INFORMATION SUPPLIED
::::::

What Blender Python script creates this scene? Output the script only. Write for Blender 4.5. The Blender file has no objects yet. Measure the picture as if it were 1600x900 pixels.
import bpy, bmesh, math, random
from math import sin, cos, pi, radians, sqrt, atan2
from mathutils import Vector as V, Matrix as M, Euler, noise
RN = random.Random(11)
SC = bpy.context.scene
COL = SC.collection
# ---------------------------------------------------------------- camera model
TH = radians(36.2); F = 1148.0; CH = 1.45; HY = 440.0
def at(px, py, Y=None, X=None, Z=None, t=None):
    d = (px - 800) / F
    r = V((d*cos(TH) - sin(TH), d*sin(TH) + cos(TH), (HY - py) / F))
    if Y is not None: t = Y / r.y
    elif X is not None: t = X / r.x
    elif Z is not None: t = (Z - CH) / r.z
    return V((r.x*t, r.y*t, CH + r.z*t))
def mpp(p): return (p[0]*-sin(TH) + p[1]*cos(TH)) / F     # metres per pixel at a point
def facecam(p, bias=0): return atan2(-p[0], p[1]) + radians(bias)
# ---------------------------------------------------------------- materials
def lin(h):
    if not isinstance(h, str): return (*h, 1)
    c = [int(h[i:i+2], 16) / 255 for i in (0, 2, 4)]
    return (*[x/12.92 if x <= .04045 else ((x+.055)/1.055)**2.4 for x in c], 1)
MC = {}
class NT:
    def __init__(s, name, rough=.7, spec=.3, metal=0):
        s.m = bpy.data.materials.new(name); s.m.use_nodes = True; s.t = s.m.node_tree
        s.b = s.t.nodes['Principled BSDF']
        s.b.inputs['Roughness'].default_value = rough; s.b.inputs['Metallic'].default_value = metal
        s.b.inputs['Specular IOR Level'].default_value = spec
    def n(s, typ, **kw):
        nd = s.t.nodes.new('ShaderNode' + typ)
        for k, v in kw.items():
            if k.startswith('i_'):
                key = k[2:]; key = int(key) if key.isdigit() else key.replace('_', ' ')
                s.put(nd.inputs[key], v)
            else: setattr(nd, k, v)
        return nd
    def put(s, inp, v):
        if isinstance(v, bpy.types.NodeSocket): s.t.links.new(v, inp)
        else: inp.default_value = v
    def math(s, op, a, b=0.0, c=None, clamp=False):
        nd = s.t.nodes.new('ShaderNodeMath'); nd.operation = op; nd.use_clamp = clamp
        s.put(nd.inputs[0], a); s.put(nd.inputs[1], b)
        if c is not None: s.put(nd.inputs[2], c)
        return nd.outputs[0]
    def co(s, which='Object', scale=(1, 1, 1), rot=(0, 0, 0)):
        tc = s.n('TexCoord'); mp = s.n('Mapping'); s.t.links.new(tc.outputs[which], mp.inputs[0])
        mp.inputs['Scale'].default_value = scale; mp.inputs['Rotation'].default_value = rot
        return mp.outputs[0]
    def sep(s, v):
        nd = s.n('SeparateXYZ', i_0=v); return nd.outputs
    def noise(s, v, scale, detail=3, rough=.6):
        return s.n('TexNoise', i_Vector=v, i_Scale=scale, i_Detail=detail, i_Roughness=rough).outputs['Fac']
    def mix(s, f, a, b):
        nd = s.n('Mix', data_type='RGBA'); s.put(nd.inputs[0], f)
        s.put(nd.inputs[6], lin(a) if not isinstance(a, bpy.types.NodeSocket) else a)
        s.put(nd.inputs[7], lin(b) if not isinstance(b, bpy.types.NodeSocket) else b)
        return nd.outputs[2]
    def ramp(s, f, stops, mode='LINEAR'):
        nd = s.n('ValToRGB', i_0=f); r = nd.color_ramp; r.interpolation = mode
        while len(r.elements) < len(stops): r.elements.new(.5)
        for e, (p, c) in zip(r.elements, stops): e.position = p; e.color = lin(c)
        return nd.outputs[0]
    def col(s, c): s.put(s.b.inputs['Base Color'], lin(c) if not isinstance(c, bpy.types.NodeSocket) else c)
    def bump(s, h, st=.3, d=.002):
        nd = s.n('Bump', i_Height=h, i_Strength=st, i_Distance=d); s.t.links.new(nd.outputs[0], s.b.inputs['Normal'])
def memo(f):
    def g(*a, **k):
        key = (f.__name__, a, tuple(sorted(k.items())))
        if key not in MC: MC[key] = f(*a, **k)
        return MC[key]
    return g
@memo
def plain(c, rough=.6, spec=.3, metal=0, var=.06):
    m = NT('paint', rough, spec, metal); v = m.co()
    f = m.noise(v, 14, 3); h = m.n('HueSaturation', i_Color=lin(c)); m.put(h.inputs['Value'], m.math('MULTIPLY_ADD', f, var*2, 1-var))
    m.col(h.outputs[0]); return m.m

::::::

WRITTEN TASK
Exactly reproduce the material above.

RESULT OF THIS TASK
What Blender Python script creates this scene? Output the script only. Write for Blender 4.5. The Blender file has no objects yet. Measure the picture as if it were 1600x900 pixels.
import bpy, bmesh, math, random
from math import sin, cos, pi, radians, sqrt, atan2
from mathutils import Vector as V, Matrix as M, Euler, noise
RN = random.Random(11)
SC = bpy.context.scene
COL = SC.collection
# ---------------------------------------------------------------- camera model
TH = radians(36.2); F = 1148.0; CH = 1.45; HY = 440.0
def at(px, py, Y=None, X=None, Z=None, t=None):
    d = (px - 800) / F
    r = V((d*cos(TH) - sin(TH), d*sin(TH) + cos(TH), (HY - py) / F))
    if Y is not None: t = Y / r.y
    elif X is not None: t = X / r.x
    elif Z is not None: t = (Z - CH) / r.z
    return V((r.x*t, r.y*t, CH + r.z*t))
def mpp(p): return (p[0]*-sin(TH) + p[1]*cos(TH)) / F     # metres per pixel at a point
def facecam(p, bias=0): return atan2(-p[0], p[1]) + radians(bias)
# ---------------------------------------------------------------- materials
def lin(h):
    if not isinstance(h, str): return (*h, 1)
    c = [int(h[i:i+2], 16) / 255 for i in (0, 2, 4)]
    return (*[x/12.92 if x <= .04045 else ((x+.055)/1.055)**2.4 for x in c], 1)
MC = {}
class NT:
    def __init__(s, name, rough=.7, spec=.3, metal=0):
        s.m = bpy.data.materials.new(name); s.m.use_nodes = True; s.t = s.m.node_tree
        s.b = s.t.nodes['Principled BSDF']
        s.b.inputs['Roughness'].default_value = rough; s.b.inputs['Metallic'].default_value = metal
        s.b.inputs['Specular IOR Level'].default_value = spec
    def n(s, typ, **kw):
        nd = s.t.nodes.new('ShaderNode' + typ)
        for k, v in kw.items():
            if k.startswith('i_'):
                key = k[2:]; key = int(key) if key.isdigit() else key.replace('_', ' ')
                s.put(nd.inputs[key], v)
            else: setattr(nd, k, v)
        return nd
    def put(s, inp, v):
        if isinstance(v, bpy.types.NodeSocket): s.t.links.new(v, inp)
        else: inp.default_value = v
    def math(s, op, a, b=0.0, c=None, clamp=False):
        nd = s.t.nodes.new('ShaderNodeMath'); nd.operation = op; nd.use_clamp = clamp
        s.put(nd.inputs[0], a); s.put(nd.inputs[1], b)
        if c is not None: s.put(nd.inputs[2], c)
        return nd.outputs[0]
    def co(s, which='Object', scale=(1, 1, 1), rot=(0, 0, 0)):
        tc = s.n('TexCoord'); mp = s.n('Mapping'); s.t.links.new(tc.outputs[which], mp.inputs[0])
        mp.inputs['Scale'].default_value = scale; mp.inputs['Rotation'].default_value = rot
        return mp.outputs[0]
    def sep(s, v):
        nd = s.n('SeparateXYZ', i_0=v); return nd.outputs
    def noise(s, v, scale, detail=3, rough=.6):
        return s.n('TexNoise', i_Vector=v, i_Scale=scale, i_Detail=detail, i_Roughness=rough).outputs['Fac']
    def mix(s, f, a, b):
        nd = s.n('Mix', data_type='RGBA'); s.put(nd.inputs[0], f)
        s.put(nd.inputs[6], lin(a) if not isinstance(a, bpy.types.NodeSocket) else a)
        s.put(nd.inputs[7], lin(b) if not isinstance(b, bpy.types.NodeSocket) else b)
        return nd.outputs[2]
    def ramp(s, f, stops, mode='LINEAR'):
        nd = s.n('ValToRGB', i_0=f); r = nd.color_ramp; r.interpolation = mode
        while len(r.elements) < len(stops): r.elements.new(.5)
        for e, (p, c) in zip(r.elements, stops): e.position = p; e.color = lin(c)
        return nd.outputs[0]
    def col(s, c): s.put(s.b.inputs['Base Color'], lin(c) if not isinstance(c, bpy.types.NodeSocket) else c)
    def bump(s, h, st=.3, d=.002):
        nd = s.n('Bump', i_Height=h, i_Strength=st, i_Distance=d); s.t.links.new(nd.outputs[0], s.b.inputs['Normal'])
def memo(f):
    def g(*a, **k):
        key = (f.__name__, a, tuple(sorted(k.items())))
        if key not in MC: MC[key] = f(*a, **k)
        return MC[key]
    return g
@memo
def plain(c, rough=.6, spec=.3, metal=0, var=.06):
    m = NT('paint', rough, spec, metal); v = m.co()
    f = m.noise(v, 14, 3); h = m.n('HueSaturation', i_Color=lin(c)); m.put(h.inputs['Value'], m.math('MULTIPLY_ADD', f, var*2, 1-var))
    m.col(h.outputs[0]); return m.m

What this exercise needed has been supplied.